Heat Map Tracking has earned the reputation of being the website analytics for dummies. Because whereas a traditional analytics tool present data in a dizzying array of graphs and numbers, a heat map tracker presents it a very visual way.
Why Should You Use Heat Map Tracking?
Because it uses colors, it’s very easy for non-techies (meaning clients) to understand how it works. For website designers, this is a valuable tool when they need to explain to clients elements of design in relation to SEO practices.
Bright and intense colors are used to show the most active areas of the website. This information allows the designer to seamlessly incorporate content and SEO into the website’s design.
Because it easily points out which parts of your website audiences are clicking on, it’s easier to know where to place content for maximum conversion rates. In this regard, marketers and SEO managers can benefit greatly.
For example, studies have shown that readers usually give more attention to the left side of the screen. So, if you want your content to be noticed (in fact, read), it’ll be much more beneficial to place it on the left side.
Unlike a regular website tracking tool, it doesn’t just track link clicks. Instead, it identifies areas in which readers click the most. What this means is that, a blog owner can take advantage of this information to specifically place text or links on those areas.

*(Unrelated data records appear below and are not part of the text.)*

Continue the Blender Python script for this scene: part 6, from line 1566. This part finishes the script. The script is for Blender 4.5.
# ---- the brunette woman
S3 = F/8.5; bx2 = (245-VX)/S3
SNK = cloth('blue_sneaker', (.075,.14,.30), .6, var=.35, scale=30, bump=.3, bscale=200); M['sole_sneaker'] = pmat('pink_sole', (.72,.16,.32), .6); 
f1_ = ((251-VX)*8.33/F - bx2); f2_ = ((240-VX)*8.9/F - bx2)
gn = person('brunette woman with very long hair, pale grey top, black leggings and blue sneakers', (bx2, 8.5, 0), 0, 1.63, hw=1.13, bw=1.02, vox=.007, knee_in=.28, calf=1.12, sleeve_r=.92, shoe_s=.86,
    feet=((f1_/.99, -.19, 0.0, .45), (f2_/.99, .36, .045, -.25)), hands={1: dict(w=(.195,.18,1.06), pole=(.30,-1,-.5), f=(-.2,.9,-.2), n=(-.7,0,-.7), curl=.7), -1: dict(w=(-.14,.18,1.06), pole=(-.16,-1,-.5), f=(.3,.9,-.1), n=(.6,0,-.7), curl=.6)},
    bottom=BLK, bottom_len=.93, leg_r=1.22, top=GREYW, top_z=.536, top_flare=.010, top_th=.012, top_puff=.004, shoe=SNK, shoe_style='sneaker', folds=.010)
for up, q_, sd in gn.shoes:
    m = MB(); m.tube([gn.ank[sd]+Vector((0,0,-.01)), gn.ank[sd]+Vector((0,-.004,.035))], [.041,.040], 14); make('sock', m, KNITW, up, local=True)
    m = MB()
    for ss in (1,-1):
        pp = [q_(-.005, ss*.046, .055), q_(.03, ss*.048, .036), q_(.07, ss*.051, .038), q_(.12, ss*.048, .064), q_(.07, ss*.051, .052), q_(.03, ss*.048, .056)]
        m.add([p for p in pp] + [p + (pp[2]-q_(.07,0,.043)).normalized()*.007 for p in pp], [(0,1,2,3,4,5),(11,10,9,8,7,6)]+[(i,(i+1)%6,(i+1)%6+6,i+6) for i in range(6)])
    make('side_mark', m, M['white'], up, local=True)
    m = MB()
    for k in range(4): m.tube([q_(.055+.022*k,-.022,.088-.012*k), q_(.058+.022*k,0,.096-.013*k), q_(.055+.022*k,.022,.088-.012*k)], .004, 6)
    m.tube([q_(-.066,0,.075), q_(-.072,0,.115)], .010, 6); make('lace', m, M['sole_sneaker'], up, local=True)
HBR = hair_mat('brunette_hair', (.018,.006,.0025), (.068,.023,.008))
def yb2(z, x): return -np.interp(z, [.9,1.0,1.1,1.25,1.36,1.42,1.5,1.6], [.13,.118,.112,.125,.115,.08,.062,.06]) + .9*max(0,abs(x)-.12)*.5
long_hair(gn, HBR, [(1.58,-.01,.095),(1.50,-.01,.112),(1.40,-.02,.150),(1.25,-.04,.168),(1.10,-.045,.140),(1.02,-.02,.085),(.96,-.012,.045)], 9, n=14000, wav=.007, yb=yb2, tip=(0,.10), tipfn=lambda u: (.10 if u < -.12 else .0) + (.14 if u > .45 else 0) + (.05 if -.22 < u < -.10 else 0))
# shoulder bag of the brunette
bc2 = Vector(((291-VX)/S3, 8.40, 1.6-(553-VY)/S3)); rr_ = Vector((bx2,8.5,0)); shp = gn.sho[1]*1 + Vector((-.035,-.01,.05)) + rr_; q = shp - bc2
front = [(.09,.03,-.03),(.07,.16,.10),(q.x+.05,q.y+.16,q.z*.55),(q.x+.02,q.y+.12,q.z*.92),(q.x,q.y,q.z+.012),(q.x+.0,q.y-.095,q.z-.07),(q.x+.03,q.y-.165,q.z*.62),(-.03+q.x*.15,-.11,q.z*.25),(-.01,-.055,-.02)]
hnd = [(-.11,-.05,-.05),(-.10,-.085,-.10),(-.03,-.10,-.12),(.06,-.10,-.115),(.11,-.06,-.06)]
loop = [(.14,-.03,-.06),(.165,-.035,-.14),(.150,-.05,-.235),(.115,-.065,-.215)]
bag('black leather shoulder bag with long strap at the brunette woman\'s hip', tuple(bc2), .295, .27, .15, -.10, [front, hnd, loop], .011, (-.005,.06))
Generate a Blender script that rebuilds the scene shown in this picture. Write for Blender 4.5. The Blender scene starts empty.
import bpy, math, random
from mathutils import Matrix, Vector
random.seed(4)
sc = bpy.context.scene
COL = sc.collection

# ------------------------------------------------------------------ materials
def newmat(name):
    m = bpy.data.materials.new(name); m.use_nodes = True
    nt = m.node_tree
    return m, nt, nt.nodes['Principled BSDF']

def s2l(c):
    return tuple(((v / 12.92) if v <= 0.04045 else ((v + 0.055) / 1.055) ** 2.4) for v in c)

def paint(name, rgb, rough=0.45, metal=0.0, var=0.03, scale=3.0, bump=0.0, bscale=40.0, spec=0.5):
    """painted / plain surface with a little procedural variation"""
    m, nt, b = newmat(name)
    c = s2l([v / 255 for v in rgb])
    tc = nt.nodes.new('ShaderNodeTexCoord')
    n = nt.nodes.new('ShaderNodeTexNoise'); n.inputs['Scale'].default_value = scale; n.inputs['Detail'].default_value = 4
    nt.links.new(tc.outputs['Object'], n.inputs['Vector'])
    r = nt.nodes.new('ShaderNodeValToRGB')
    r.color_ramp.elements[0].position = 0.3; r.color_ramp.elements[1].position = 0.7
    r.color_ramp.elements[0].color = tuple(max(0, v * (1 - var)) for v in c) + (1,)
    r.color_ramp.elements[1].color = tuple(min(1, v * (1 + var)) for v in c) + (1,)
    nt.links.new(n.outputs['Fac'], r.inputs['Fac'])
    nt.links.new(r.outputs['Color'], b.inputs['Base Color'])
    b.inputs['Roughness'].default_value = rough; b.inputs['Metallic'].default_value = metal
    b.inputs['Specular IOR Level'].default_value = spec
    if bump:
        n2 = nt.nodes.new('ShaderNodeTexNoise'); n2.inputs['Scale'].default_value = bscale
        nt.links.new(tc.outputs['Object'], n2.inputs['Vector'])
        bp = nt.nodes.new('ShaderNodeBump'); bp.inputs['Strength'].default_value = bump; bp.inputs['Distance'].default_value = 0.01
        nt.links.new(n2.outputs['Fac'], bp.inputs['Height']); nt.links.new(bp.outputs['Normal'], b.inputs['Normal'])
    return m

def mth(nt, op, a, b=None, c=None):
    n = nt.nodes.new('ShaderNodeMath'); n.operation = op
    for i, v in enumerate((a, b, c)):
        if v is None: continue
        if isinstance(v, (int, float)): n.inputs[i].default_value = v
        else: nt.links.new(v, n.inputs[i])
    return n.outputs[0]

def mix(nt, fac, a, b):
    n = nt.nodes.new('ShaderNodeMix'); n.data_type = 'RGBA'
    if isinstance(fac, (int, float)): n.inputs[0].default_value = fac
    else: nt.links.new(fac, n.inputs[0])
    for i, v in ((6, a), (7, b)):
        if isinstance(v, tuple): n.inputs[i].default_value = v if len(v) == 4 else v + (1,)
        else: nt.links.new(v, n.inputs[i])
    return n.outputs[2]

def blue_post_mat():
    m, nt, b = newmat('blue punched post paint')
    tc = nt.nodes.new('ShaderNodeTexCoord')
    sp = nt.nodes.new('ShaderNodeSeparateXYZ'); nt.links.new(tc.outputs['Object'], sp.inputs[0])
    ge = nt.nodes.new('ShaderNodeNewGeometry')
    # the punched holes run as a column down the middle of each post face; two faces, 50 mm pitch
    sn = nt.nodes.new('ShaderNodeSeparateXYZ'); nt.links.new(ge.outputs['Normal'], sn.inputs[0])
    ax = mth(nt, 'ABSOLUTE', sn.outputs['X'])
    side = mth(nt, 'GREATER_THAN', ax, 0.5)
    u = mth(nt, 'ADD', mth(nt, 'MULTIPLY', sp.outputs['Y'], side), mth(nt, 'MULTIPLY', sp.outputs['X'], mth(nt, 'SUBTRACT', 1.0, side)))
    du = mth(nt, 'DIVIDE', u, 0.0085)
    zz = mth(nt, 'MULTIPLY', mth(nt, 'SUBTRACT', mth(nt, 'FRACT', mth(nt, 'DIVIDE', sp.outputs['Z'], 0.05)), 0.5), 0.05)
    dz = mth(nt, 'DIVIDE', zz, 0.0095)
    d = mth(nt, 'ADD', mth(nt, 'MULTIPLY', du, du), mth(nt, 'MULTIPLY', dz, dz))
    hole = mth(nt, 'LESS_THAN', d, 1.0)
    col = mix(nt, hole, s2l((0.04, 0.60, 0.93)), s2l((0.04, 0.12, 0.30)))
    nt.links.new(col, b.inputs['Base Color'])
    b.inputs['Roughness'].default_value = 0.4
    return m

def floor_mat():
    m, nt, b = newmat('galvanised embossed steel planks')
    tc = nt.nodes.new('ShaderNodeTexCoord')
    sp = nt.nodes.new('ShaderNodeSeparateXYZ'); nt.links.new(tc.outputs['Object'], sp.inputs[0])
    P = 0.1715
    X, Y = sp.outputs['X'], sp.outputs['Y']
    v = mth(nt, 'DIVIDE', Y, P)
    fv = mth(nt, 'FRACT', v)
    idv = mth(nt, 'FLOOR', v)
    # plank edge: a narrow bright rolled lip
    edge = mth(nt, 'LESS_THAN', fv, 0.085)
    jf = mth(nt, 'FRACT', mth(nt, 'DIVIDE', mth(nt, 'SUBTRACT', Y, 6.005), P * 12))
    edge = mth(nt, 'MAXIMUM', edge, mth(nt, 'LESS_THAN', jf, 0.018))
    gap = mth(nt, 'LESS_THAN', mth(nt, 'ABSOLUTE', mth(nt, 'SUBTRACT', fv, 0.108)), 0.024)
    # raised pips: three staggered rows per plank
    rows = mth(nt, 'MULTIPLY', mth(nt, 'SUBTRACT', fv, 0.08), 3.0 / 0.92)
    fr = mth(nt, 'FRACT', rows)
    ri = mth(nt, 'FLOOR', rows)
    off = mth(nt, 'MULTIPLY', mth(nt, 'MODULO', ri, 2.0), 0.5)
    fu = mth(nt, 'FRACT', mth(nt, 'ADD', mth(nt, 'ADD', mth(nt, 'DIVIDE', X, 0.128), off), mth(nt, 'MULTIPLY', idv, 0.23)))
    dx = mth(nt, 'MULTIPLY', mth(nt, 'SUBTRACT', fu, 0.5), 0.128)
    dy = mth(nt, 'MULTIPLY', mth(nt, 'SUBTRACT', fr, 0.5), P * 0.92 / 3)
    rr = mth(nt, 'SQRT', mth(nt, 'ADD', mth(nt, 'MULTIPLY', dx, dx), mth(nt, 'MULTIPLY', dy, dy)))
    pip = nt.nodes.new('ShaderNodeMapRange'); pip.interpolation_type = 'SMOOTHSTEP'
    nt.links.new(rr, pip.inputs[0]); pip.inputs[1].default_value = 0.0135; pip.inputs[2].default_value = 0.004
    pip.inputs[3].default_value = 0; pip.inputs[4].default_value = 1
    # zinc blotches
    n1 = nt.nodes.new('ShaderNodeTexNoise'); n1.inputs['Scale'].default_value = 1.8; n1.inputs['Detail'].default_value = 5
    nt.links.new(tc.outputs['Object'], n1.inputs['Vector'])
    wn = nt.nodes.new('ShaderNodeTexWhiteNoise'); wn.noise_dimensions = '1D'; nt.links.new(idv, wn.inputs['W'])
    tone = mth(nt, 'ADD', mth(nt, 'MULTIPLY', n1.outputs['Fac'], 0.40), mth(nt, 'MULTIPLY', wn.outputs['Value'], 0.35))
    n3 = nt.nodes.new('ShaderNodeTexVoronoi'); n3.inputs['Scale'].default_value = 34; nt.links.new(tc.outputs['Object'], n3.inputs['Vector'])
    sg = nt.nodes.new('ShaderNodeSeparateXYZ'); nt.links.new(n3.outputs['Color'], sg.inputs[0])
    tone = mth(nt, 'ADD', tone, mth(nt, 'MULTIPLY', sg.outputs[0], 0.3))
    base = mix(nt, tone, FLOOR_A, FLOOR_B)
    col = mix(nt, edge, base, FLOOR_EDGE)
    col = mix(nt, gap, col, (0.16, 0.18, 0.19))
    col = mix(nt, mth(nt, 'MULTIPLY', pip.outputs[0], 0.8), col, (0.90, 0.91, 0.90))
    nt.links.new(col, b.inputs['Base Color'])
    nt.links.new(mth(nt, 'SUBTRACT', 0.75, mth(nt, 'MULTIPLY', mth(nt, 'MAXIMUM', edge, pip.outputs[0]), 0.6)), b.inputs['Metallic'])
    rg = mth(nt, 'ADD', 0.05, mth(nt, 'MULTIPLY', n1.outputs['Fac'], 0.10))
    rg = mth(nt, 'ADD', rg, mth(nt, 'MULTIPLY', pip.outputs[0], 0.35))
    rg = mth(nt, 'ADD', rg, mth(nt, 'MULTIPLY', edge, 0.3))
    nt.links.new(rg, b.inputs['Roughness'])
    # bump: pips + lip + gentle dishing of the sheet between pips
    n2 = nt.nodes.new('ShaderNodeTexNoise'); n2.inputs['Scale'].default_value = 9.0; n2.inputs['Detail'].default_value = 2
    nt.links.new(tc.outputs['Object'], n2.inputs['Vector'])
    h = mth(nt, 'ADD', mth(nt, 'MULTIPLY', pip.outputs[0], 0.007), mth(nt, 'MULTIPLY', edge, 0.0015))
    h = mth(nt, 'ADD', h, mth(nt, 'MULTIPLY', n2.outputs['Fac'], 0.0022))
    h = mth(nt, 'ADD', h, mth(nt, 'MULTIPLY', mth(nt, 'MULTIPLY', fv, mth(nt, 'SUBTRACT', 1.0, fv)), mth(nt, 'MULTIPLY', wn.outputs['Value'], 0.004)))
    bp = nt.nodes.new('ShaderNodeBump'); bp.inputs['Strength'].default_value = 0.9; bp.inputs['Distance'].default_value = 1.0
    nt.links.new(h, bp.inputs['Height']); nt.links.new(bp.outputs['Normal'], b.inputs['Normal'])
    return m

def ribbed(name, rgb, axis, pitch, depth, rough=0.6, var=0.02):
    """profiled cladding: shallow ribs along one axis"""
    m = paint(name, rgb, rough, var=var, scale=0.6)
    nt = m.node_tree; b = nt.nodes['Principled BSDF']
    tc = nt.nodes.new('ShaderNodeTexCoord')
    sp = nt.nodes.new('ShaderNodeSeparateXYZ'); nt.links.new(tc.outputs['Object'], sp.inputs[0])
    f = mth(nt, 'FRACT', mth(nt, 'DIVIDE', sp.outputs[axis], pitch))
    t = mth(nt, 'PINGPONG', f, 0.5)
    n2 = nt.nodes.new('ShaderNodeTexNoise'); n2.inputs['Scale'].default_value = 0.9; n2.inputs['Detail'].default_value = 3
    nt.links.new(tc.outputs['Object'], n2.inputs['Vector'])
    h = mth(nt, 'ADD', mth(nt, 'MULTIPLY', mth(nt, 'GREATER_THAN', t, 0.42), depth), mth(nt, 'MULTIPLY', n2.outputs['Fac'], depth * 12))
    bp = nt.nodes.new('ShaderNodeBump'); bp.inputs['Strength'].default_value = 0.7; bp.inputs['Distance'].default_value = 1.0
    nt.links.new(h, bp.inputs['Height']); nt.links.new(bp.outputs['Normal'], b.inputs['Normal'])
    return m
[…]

And if you’re a professional blogger, you can use heat maps along with other analytics data when selling ad space. The “hotter” the website real estate is, the higher the price for ads.
In comparison to eye-tracking heat maps which uses data culled from a control group, heat map tracking involves real Internet users. Because it uses real-time data, it gives a more accurate insight into the behaviour of online users.
Advocates of eye-tracking heat maps say that their results tend to be 100% accurate. While users of heat map trackers argue that these results are compromised because the users are taken out of their natural environment.
You can significantly increase your sales by placing photos of your item in areas where heat map tracking shows the most activity. This way, you already know which places in your website people look at immediately and the longest.
You can also combine this with information from other studies about heat map trackers such as the use of contrast and color, not just for pictures, but also in elements on a page such as text, links, buttons, etc.
Indeed, despite its fancy name, the use of heat map tracker analytic tools have simplified the way we track our websites. With its use of visual elements instead of intimidating graphs, it has completely demystified the behaviour of readers for marketers, SEO practitioners, and blog owners.